▶ **Exercise directions**
Take every line from the listing below that includes "Write" and copy it.
** Begin Supplied data **
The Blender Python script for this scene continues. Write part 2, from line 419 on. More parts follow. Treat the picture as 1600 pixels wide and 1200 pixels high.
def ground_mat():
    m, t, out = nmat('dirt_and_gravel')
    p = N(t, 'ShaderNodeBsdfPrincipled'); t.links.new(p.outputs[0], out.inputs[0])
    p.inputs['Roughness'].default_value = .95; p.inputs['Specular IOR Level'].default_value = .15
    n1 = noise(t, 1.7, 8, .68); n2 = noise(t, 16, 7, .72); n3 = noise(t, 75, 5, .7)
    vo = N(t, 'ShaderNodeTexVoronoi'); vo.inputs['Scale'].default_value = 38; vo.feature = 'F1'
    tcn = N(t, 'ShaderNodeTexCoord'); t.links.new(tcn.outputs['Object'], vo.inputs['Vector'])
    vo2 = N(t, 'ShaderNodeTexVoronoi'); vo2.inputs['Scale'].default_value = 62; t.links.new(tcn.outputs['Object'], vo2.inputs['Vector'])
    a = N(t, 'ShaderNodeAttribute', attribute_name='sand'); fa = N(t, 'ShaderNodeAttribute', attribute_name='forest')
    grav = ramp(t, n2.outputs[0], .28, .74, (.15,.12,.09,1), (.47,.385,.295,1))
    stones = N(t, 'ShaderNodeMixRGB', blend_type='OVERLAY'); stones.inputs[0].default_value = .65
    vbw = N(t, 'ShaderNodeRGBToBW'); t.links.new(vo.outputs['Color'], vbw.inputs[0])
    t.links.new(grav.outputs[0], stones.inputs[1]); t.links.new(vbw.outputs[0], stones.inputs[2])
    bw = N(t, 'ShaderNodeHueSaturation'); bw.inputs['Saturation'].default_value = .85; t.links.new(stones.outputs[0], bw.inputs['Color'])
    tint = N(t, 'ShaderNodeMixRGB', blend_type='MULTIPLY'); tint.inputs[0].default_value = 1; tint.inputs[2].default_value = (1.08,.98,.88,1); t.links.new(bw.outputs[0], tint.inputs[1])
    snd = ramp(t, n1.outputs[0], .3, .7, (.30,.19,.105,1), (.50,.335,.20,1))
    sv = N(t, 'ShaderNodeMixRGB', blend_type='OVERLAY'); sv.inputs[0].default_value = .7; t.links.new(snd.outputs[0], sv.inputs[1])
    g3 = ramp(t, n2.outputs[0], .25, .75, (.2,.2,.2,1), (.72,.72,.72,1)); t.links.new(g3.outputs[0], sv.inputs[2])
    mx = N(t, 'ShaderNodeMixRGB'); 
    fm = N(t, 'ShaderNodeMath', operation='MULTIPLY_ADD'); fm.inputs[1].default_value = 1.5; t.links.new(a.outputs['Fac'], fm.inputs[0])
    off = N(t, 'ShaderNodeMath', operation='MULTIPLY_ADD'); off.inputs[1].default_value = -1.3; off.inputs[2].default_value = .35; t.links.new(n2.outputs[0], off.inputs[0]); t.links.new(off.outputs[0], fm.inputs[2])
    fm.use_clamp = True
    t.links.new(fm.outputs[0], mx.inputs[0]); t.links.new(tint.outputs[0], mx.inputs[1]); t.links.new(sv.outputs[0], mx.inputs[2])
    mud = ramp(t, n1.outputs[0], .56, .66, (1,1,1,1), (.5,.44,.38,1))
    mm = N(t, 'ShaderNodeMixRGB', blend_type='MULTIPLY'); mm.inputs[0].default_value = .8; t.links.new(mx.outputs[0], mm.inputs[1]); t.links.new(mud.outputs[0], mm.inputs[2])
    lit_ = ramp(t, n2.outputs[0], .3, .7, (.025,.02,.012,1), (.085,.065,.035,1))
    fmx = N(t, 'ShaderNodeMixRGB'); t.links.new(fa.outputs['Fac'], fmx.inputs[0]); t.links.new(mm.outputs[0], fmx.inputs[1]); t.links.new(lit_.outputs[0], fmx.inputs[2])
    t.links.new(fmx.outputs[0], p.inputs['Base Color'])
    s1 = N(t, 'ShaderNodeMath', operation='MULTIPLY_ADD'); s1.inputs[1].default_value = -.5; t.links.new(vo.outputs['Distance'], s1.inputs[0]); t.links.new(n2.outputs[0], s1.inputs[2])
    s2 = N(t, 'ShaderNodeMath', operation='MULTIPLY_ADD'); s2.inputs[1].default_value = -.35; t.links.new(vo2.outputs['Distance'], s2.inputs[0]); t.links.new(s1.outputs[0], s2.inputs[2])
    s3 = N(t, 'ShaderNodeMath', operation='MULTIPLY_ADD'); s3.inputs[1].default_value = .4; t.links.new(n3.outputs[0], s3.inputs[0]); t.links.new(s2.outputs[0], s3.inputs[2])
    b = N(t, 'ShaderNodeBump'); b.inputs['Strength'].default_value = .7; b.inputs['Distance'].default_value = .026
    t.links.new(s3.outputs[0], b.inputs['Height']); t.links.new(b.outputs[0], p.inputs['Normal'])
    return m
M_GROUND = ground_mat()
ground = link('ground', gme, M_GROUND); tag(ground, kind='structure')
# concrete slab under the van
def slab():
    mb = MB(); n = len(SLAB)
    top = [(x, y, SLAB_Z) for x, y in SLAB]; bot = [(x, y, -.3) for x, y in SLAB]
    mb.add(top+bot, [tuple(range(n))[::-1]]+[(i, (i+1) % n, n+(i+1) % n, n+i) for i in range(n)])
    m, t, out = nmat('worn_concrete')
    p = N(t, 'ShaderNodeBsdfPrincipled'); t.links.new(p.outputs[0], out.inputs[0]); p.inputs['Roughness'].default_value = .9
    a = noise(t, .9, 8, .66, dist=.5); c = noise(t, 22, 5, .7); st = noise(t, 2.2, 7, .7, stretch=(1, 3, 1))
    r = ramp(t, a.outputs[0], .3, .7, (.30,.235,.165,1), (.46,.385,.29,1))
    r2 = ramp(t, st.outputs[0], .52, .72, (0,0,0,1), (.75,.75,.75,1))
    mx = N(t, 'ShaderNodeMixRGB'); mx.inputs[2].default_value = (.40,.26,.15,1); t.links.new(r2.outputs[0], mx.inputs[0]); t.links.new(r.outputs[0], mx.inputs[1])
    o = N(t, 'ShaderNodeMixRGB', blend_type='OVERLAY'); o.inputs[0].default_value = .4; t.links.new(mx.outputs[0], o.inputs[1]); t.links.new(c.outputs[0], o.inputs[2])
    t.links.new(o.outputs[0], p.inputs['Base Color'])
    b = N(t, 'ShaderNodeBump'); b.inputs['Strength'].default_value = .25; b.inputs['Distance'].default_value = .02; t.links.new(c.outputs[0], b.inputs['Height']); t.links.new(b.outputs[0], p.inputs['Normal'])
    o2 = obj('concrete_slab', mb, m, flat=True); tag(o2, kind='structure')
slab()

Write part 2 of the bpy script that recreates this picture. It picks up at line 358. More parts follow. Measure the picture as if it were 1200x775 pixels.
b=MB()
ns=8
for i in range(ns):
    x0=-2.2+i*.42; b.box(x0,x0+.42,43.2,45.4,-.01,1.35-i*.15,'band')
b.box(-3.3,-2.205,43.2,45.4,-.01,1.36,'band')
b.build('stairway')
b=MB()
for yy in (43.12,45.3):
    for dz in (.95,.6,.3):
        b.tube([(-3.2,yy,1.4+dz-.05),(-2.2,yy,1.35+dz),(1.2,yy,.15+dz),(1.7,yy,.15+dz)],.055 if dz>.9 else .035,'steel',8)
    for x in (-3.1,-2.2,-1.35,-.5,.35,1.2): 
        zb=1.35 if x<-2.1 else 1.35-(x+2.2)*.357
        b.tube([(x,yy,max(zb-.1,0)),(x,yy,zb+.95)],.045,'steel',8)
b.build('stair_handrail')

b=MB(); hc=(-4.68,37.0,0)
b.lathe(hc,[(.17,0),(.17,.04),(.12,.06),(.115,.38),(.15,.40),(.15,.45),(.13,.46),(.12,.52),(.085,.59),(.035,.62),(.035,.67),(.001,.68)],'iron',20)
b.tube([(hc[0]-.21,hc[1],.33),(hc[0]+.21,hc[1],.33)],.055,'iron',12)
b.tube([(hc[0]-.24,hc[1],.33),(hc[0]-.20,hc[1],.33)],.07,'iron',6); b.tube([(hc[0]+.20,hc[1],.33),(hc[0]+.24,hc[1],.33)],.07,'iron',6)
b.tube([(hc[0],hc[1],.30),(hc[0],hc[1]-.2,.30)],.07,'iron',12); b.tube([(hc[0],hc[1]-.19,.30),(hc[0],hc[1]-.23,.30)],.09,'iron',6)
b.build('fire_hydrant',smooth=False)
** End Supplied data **
▶ **Solution**
The Blender Python script for this scene continues. Write part 2, from line 419 on. More parts follow. Treat the picture as 1600 pixels wide and 1200 pixels high.
Write part 2 of the bpy script that recreates this picture. It picks up at line 358. More parts follow. Measure the picture as if it were 1200x775 pixels.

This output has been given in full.